→ **Written request**: Each line that follows is to be retyped exactly.

┌─ Information provided

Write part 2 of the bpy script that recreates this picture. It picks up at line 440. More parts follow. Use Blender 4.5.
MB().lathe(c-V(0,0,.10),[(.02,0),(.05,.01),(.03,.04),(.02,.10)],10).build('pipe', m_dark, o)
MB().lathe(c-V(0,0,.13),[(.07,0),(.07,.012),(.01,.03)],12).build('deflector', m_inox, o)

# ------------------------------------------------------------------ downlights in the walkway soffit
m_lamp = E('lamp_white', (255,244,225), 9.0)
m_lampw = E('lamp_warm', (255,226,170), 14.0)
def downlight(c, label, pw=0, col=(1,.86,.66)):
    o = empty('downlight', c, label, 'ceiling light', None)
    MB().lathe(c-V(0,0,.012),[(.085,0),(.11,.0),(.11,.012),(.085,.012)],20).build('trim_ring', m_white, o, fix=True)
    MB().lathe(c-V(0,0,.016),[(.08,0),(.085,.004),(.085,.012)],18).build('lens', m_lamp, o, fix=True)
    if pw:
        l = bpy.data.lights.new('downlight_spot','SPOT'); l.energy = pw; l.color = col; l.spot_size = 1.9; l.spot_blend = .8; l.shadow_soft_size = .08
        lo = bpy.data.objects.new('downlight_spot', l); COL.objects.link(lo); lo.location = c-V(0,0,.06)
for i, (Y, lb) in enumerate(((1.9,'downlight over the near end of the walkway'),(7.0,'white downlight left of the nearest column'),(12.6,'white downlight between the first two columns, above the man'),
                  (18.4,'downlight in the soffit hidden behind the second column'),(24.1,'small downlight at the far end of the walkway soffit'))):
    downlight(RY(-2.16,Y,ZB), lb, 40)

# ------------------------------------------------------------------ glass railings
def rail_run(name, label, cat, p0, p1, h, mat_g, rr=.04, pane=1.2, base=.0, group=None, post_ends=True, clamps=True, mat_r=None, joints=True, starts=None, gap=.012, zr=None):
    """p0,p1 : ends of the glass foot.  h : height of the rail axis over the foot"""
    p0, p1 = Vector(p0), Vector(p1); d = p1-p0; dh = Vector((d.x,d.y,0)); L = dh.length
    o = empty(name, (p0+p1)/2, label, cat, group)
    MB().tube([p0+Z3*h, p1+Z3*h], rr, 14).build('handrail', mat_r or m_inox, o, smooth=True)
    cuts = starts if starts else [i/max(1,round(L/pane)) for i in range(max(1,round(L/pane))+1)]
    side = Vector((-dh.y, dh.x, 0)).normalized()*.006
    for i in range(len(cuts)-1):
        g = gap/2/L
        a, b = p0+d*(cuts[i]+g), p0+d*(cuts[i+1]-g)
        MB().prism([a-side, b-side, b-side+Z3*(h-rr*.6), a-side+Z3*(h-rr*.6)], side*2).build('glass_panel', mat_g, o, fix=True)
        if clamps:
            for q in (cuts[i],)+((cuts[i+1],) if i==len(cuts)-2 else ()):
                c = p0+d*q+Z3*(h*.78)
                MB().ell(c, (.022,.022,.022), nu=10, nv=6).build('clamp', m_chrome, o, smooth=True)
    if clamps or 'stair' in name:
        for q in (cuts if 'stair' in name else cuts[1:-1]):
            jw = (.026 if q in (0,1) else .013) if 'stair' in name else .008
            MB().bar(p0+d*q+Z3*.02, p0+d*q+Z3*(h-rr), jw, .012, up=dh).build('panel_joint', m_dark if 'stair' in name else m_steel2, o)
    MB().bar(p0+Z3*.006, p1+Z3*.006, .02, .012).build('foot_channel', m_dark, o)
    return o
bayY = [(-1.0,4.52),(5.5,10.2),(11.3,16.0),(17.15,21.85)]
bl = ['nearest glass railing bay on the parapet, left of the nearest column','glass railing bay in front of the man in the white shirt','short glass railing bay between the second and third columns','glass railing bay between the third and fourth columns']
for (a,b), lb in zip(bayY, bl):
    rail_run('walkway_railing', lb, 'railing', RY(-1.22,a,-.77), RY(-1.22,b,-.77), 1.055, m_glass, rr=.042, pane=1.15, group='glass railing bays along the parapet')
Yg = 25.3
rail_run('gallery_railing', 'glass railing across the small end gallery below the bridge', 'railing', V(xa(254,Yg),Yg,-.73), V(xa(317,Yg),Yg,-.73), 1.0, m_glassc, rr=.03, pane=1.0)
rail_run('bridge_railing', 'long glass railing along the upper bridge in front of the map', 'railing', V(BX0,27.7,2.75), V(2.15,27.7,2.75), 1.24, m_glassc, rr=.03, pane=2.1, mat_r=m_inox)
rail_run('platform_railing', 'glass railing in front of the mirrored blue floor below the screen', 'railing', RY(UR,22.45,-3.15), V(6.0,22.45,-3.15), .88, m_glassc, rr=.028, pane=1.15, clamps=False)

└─

→ **Output below**:
Write part 2 of the bpy script that recreates this picture. It picks up at line 440. More parts follow. Use Blender 4.5.
MB().lathe(c-V(0,0,.10),[(.02,0),(.05,.01),(.03,.04),(.02,.10)],10).build('pipe', m_dark, o)
MB().lathe(c-V(0,0,.13),[(.07,0),(.07,.012),(.01,.03)],12).build('deflector', m_inox, o)

# ------------------------------------------------------------------ downlights in the walkway soffit
m_lamp = E('lamp_white', (255,244,225), 9.0)
m_lampw = E('lamp_warm', (255,226,170), 14.0)
def downlight(c, label, pw=0, col=(1,.86,.66)):
    o = empty('downlight', c, label, 'ceiling light', None)
    MB().lathe(c-V(0,0,.012),[(.085,0),(.11,.0),(.11,.012),(.085,.012)],20).build('trim_ring', m_white, o, fix=True)
    MB().lathe(c-V(0,0,.016),[(.08,0),(.085,.004),(.085,.012)],18).build('lens', m_lamp, o, fix=True)
    if pw:
        l = bpy.data.lights.new('downlight_spot','SPOT'); l.energy = pw; l.color = col; l.spot_size = 1.9; l.spot_blend = .8; l.shadow_soft_size = .08
        lo = bpy.data.objects.new('downlight_spot', l); COL.objects.link(lo); lo.location = c-V(0,0,.06)
for i, (Y, lb) in enumerate(((1.9,'downlight over the near end of the walkway'),(7.0,'white downlight left of the nearest column'),(12.6,'white downlight between the first two columns, above the man'),
                  (18.4,'downlight in the soffit hidden behind the second column'),(24.1,'small downlight at the far end of the walkway soffit'))):
    downlight(RY(-2.16,Y,ZB), lb, 40)

# ------------------------------------------------------------------ glass railings
def rail_run(name, label, cat, p0, p1, h, mat_g, rr=.04, pane=1.2, base=.0, group=None, post_ends=True, clamps=True, mat_r=None, joints=True, starts=None, gap=.012, zr=None):
    """p0,p1 : ends of the glass foot.  h : height of the rail axis over the foot"""
    p0, p1 = Vector(p0), Vector(p1); d = p1-p0; dh = Vector((d.x,d.y,0)); L = dh.length
    o = empty(name, (p0+p1)/2, label, cat, group)
    MB().tube([p0+Z3*h, p1+Z3*h], rr, 14).build('handrail', mat_r or m_inox, o, smooth=True)
    cuts = starts if starts else [i/max(1,round(L/pane)) for i in range(max(1,round(L/pane))+1)]
    side = Vector((-dh.y, dh.x, 0)).normalized()*.006
    for i in range(len(cuts)-1):
        g = gap/2/L
        a, b = p0+d*(cuts[i]+g), p0+d*(cuts[i+1]-g)
        MB().prism([a-side, b-side, b-side+Z3*(h-rr*.6), a-side+Z3*(h-rr*.6)], side*2).build('glass_panel', mat_g, o, fix=True)
        if clamps:
            for q in (cuts[i],)+((cuts[i+1],) if i==len(cuts)-2 else ()):
                c = p0+d*q+Z3*(h*.78)
                MB().ell(c, (.022,.022,.022), nu=10, nv=6).build('clamp', m_chrome, o, smooth=True)
    if clamps or 'stair' in name:
        for q in (cuts if 'stair' in name else cuts[1:-1]):
            jw = (.026 if q in (0,1) else .013) if 'stair' in name else .008
            MB().bar(p0+d*q+Z3*.02, p0+d*q+Z3*(h-rr), jw, .012, up=dh).build('panel_joint', m_dark if 'stair' in name else m_steel2, o)
    MB().bar(p0+Z3*.006, p1+Z3*.006, .02, .012).build('foot_channel', m_dark, o)
    return o
bayY = [(-1.0,4.52),(5.5,10.2),(11.3,16.0),(17.15,21.85)]
bl = ['nearest glass railing bay on the parapet, left of the nearest column','glass railing bay in front of the man in the white shirt','short glass railing bay between the second and third columns','glass railing bay between the third and fourth columns']
for (a,b), lb in zip(bayY, bl):
    rail_run('walkway_railing', lb, 'railing', RY(-1.22,a,-.77), RY(-1.22,b,-.77), 1.055, m_glass, rr=.042, pane=1.15, group='glass railing bays along the parapet')
Yg = 25.3
rail_run('gallery_railing', 'glass railing across the small end gallery below the bridge', 'railing', V(xa(254,Yg),Yg,-.73), V(xa(317,Yg),Yg,-.73), 1.0, m_glassc, rr=.03, pane=1.0)
rail_run('bridge_railing', 'long glass railing along the upper bridge in front of the map', 'railing', V(BX0,27.7,2.75), V(2.15,27.7,2.75), 1.24, m_glassc, rr=.03, pane=2.1, mat_r=m_inox)
rail_run('platform_railing', 'glass railing in front of the mirrored blue floor below the screen', 'railing', RY(UR,22.45,-3.15), V(6.0,22.45,-3.15), .88, m_glassc, rr=.028, pane=1.15, clamps=False)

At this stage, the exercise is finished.